## Directions for this task
Output the data that follows exactly, line for line.

'''

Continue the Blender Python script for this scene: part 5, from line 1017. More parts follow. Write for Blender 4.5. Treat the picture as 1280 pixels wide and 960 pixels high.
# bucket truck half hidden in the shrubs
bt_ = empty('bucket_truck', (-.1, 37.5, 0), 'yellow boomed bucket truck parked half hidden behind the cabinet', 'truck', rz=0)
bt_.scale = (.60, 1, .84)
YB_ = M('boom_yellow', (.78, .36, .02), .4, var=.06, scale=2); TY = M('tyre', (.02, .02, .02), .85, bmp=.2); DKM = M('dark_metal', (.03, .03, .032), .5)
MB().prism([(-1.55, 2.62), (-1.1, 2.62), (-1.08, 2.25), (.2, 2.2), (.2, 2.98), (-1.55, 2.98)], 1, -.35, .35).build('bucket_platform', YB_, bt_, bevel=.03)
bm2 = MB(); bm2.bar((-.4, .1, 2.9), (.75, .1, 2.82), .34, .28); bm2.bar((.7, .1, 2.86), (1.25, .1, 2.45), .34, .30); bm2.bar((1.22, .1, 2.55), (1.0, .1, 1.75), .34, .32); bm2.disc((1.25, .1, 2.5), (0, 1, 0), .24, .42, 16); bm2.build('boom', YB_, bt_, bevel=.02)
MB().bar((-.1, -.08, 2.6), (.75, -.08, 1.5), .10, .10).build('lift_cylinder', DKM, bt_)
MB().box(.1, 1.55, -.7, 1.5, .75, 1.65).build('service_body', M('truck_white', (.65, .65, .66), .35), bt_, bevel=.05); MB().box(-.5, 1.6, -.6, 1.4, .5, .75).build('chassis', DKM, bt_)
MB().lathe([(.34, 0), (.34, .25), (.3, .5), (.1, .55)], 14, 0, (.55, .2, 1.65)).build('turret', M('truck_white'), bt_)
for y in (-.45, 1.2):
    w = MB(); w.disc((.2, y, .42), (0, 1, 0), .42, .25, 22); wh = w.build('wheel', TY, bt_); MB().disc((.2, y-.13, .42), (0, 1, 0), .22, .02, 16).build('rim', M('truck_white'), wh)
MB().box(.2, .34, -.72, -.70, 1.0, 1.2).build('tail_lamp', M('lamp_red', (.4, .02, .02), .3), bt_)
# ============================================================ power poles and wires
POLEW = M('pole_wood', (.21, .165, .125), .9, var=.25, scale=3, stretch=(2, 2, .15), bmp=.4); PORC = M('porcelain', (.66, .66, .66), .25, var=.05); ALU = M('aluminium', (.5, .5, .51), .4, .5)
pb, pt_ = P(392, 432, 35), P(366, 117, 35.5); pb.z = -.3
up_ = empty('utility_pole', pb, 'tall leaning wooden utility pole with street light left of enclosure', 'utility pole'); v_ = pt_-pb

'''

## Response to the task
Continue the Blender Python script for this scene: part 5, from line 1017. More parts follow. Write for Blender 4.5. Treat the picture as 1280 pixels wide and 960 pixels high.
# bucket truck half hidden in the shrubs
bt_ = empty('bucket_truck', (-.1, 37.5, 0), 'yellow boomed bucket truck parked half hidden behind the cabinet', 'truck', rz=0)
bt_.scale = (.60, 1, .84)
YB_ = M('boom_yellow', (.78, .36, .02), .4, var=.06, scale=2); TY = M('tyre', (.02, .02, .02), .85, bmp=.2); DKM = M('dark_metal', (.03, .03, .032), .5)
MB().prism([(-1.55, 2.62), (-1.1, 2.62), (-1.08, 2.25), (.2, 2.2), (.2, 2.98), (-1.55, 2.98)], 1, -.35, .35).build('bucket_platform', YB_, bt_, bevel=.03)
bm2 = MB(); bm2.bar((-.4, .1, 2.9), (.75, .1, 2.82), .34, .28); bm2.bar((.7, .1, 2.86), (1.25, .1, 2.45), .34, .30); bm2.bar((1.22, .1, 2.55), (1.0, .1, 1.75), .34, .32); bm2.disc((1.25, .1, 2.5), (0, 1, 0), .24, .42, 16); bm2.build('boom', YB_, bt_, bevel=.02)
MB().bar((-.1, -.08, 2.6), (.75, -.08, 1.5), .10, .10).build('lift_cylinder', DKM, bt_)
MB().box(.1, 1.55, -.7, 1.5, .75, 1.65).build('service_body', M('truck_white', (.65, .65, .66), .35), bt_, bevel=.05); MB().box(-.5, 1.6, -.6, 1.4, .5, .75).build('chassis', DKM, bt_)
MB().lathe([(.34, 0), (.34, .25), (.3, .5), (.1, .55)], 14, 0, (.55, .2, 1.65)).build('turret', M('truck_white'), bt_)
for y in (-.45, 1.2):
    w = MB(); w.disc((.2, y, .42), (0, 1, 0), .42, .25, 22); wh = w.build('wheel', TY, bt_); MB().disc((.2, y-.13, .42), (0, 1, 0), .22, .02, 16).build('rim', M('truck_white'), wh)
MB().box(.2, .34, -.72, -.70, 1.0, 1.2).build('tail_lamp', M('lamp_red', (.4, .02, .02), .3), bt_)
# ============================================================ power poles and wires
POLEW = M('pole_wood', (.21, .165, .125), .9, var=.25, scale=3, stretch=(2, 2, .15), bmp=.4); PORC = M('porcelain', (.66, .66, .66), .25, var=.05); ALU = M('aluminium', (.5, .5, .51), .4, .5)
pb, pt_ = P(392, 432, 35), P(366, 117, 35.5); pb.z = -.3
up_ = empty('utility_pole', pb, 'tall leaning wooden utility pole with street light left of enclosure', 'utility pole'); v_ = pt_-pb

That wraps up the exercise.